| What is required |
All lines from the beginning of the listing through the line with "SC = bpy.context.scene" are to be copied word for word; the pictures are not.

---+---

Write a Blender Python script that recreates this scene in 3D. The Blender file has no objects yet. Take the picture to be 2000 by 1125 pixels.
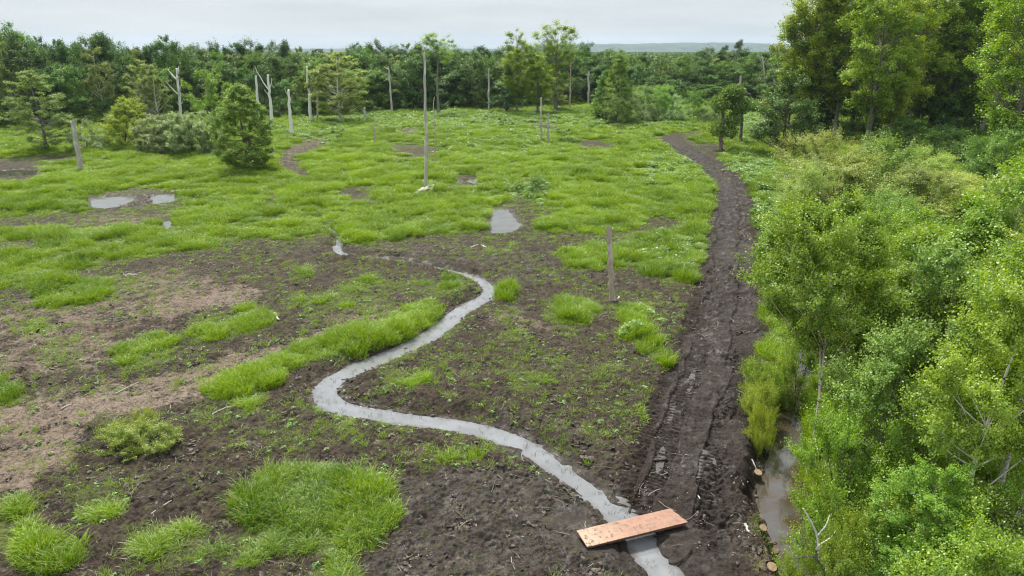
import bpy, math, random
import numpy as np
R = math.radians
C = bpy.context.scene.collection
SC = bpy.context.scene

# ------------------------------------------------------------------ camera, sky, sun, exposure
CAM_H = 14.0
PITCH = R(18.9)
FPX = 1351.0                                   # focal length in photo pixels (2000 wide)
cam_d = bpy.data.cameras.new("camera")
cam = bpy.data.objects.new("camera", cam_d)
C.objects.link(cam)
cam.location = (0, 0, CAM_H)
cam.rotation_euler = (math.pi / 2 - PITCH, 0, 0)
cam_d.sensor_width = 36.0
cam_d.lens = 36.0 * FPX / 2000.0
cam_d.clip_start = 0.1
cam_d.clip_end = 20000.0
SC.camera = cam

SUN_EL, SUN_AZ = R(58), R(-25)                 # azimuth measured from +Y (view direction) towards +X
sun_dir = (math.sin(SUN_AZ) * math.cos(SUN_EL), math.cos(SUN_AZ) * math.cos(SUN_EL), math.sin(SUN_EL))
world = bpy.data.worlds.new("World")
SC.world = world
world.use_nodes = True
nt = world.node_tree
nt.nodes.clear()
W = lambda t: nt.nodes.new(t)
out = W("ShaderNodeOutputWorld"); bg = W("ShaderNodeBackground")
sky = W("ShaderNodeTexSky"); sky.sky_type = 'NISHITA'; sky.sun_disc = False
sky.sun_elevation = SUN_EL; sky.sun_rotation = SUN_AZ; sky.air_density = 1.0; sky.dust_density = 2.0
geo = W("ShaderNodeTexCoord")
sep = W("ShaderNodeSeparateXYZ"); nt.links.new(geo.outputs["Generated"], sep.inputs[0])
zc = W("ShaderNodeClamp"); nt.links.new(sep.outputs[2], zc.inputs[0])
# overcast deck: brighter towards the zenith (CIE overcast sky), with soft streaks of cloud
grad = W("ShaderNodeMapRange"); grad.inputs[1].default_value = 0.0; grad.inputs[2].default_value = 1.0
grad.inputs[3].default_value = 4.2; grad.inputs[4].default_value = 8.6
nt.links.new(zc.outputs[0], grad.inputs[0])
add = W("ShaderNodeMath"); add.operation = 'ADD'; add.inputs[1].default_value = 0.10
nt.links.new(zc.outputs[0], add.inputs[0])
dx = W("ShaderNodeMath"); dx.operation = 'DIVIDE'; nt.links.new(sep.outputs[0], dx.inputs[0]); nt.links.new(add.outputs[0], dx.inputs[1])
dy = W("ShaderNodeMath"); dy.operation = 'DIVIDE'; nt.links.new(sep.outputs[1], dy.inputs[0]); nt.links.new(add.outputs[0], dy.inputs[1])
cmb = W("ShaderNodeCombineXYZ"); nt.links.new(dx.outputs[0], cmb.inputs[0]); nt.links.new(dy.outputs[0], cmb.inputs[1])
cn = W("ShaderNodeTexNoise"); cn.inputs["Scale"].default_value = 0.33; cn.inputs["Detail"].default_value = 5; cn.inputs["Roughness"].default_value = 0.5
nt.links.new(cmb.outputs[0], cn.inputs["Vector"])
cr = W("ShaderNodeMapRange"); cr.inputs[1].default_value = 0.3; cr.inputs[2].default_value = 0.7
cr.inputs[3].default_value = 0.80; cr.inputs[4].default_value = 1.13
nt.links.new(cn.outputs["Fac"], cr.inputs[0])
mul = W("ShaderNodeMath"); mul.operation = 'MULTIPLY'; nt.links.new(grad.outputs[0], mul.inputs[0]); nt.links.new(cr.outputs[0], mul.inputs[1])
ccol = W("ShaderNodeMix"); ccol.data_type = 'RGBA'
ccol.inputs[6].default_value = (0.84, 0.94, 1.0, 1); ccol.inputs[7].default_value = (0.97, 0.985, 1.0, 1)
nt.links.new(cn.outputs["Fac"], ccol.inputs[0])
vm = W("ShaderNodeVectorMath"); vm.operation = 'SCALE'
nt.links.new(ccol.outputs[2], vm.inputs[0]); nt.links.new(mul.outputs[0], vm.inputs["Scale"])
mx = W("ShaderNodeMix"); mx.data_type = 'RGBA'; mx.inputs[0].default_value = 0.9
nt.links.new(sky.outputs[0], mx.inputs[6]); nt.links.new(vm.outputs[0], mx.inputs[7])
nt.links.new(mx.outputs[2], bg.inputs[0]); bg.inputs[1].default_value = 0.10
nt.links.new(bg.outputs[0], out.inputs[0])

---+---

| Expected answer |
Write a Blender Python script that recreates this scene in 3D. The Blender file has no objects yet. Take the picture to be 2000 by 1125 pixels.
import bpy, math, random
import numpy as np
R = math.radians
C = bpy.context.scene.collection
SC = bpy.context.scene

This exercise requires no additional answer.